Directions for this task: Give back exactly the lines from the beginning of the listing below to the line holding "from mathutils import Vector, Matrix", both ends included; the pictures stay out.

#### Supplied information ####

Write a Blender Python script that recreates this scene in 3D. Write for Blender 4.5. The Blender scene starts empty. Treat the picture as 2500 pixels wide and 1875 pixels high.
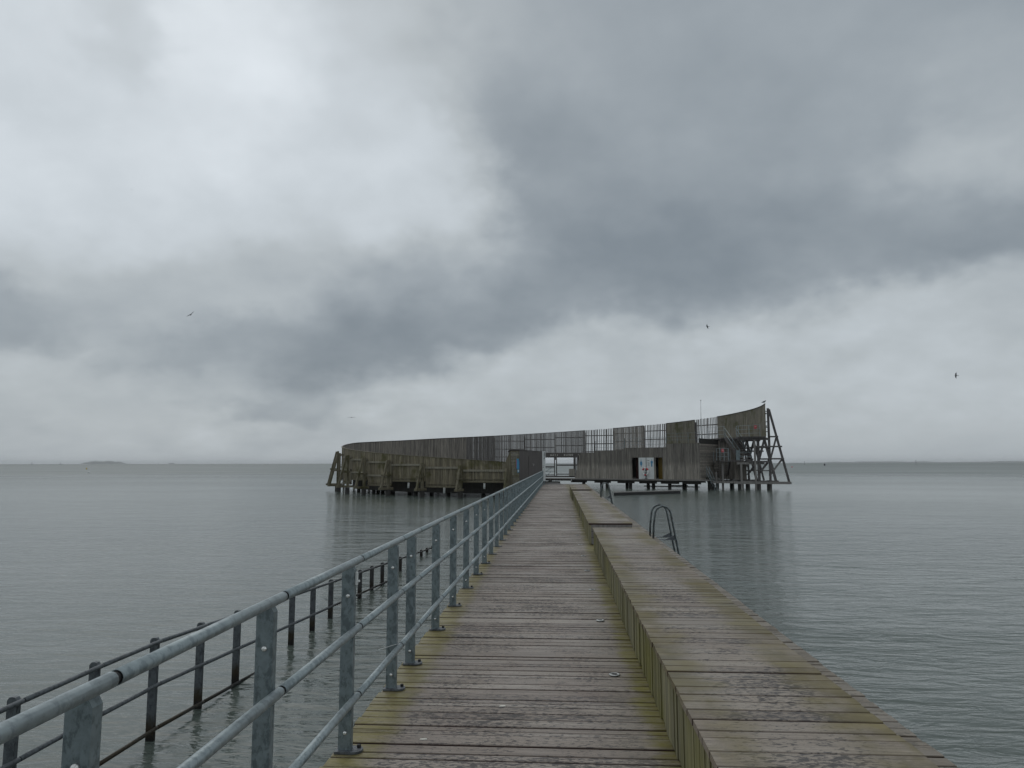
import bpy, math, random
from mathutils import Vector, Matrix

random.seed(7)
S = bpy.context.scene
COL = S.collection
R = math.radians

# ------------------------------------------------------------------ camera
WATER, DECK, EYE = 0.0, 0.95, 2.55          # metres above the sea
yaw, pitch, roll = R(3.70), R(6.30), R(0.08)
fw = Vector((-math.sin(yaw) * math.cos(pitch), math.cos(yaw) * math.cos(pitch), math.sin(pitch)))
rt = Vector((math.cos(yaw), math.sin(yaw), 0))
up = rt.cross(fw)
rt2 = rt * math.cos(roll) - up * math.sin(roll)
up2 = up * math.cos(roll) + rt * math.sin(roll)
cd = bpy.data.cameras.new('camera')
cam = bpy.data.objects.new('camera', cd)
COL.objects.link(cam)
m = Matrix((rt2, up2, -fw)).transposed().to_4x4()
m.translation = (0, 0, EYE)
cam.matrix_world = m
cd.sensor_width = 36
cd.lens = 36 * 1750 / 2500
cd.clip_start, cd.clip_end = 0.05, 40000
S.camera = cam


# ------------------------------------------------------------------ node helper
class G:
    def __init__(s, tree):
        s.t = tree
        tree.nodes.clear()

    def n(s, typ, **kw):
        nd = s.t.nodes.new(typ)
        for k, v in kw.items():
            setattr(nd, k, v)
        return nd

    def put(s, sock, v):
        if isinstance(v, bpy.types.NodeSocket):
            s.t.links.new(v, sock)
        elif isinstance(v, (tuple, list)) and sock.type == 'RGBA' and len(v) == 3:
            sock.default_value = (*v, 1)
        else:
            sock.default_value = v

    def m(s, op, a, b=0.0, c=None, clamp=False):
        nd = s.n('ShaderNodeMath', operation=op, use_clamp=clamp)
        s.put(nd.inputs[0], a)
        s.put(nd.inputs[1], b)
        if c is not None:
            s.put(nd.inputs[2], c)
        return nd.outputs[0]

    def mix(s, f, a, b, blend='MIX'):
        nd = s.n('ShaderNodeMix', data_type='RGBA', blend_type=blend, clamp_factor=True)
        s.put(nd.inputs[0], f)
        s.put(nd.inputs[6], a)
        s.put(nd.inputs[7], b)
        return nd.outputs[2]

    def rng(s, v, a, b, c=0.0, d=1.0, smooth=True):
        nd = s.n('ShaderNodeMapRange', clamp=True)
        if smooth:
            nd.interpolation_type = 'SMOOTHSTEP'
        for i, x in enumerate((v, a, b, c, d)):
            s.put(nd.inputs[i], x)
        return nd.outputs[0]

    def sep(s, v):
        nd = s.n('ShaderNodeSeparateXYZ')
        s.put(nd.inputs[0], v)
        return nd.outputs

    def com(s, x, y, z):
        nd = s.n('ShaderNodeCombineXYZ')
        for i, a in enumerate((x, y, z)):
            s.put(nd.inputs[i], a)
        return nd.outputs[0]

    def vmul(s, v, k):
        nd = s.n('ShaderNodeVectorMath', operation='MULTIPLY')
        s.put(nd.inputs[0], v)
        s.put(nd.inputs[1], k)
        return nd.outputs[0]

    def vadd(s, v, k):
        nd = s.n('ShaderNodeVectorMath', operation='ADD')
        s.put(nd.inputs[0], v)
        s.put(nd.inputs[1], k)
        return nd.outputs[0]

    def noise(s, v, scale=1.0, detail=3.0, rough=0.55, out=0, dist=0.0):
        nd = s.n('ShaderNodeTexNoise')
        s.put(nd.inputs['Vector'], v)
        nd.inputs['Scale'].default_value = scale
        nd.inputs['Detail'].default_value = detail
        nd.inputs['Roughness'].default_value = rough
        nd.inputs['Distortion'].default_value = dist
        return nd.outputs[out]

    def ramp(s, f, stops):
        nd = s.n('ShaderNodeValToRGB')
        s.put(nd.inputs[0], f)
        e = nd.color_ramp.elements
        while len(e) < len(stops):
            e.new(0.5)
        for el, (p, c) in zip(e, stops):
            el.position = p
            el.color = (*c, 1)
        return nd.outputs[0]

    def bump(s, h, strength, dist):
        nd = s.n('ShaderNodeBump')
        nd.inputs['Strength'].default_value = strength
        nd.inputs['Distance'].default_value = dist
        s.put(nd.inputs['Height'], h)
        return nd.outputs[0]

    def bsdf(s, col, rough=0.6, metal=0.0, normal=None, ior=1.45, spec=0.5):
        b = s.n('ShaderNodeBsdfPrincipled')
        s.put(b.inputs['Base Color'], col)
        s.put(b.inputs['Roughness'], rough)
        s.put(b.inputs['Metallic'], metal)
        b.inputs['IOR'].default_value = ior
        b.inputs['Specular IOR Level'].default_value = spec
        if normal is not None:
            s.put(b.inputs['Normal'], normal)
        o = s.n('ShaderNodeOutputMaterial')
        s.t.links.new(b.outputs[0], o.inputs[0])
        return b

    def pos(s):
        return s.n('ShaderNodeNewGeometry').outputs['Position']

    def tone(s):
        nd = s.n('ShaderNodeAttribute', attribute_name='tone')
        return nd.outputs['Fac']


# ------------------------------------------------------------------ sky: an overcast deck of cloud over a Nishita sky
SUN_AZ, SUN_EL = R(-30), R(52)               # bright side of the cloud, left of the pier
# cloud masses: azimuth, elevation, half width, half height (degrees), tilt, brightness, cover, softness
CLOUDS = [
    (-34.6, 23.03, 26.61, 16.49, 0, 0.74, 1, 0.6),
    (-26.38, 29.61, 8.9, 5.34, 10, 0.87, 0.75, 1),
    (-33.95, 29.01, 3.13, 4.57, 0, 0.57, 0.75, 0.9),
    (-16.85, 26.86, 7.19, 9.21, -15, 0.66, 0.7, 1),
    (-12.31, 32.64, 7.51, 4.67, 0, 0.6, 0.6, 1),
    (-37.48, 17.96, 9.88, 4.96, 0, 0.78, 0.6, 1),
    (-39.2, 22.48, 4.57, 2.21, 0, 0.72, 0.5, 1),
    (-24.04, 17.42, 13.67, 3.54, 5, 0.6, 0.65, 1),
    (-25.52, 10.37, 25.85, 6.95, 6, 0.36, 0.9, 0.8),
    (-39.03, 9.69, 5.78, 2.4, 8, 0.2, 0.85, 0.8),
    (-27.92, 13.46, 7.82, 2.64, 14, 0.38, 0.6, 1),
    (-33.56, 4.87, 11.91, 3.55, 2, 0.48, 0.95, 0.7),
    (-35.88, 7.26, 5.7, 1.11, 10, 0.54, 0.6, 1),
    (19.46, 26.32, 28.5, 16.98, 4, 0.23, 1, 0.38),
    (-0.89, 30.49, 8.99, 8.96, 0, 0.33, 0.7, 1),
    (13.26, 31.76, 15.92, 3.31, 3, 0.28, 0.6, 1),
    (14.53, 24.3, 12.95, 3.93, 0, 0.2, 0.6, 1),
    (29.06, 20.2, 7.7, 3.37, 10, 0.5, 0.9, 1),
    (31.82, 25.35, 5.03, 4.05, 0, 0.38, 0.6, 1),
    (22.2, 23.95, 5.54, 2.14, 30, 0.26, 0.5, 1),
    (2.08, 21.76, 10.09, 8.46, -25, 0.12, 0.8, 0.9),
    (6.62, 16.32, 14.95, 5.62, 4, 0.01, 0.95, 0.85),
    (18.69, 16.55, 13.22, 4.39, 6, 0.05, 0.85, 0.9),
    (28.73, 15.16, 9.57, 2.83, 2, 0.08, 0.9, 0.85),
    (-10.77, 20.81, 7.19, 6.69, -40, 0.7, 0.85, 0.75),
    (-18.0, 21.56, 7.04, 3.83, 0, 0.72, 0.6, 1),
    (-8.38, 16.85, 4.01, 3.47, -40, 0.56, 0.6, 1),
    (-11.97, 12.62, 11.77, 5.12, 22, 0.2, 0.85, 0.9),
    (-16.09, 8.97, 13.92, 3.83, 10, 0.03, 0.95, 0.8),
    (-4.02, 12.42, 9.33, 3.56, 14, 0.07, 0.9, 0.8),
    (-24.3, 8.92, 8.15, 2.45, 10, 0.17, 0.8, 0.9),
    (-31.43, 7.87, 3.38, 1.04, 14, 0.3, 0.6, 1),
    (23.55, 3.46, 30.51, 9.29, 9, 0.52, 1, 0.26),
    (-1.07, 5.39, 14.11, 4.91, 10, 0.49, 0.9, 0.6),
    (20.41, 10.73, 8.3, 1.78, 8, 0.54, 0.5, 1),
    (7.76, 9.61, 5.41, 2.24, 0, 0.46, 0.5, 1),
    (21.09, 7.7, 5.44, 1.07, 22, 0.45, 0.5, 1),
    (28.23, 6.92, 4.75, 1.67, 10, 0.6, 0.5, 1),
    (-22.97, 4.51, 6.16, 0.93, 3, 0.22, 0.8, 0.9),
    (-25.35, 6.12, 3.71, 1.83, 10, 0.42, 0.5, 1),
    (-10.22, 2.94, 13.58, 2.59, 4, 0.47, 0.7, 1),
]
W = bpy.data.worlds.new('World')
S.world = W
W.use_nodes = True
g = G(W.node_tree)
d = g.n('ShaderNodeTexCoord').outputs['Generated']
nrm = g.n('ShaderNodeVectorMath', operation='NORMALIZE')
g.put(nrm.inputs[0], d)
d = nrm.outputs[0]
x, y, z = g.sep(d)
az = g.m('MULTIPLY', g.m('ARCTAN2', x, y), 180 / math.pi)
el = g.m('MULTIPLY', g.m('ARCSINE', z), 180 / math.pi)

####

Finished exercise:
Write a Blender Python script that recreates this scene in 3D. Write for Blender 4.5. The Blender scene starts empty. Treat the picture as 2500 pixels wide and 1875 pixels high.
import bpy, math, random
from mathutils import Vector, Matrix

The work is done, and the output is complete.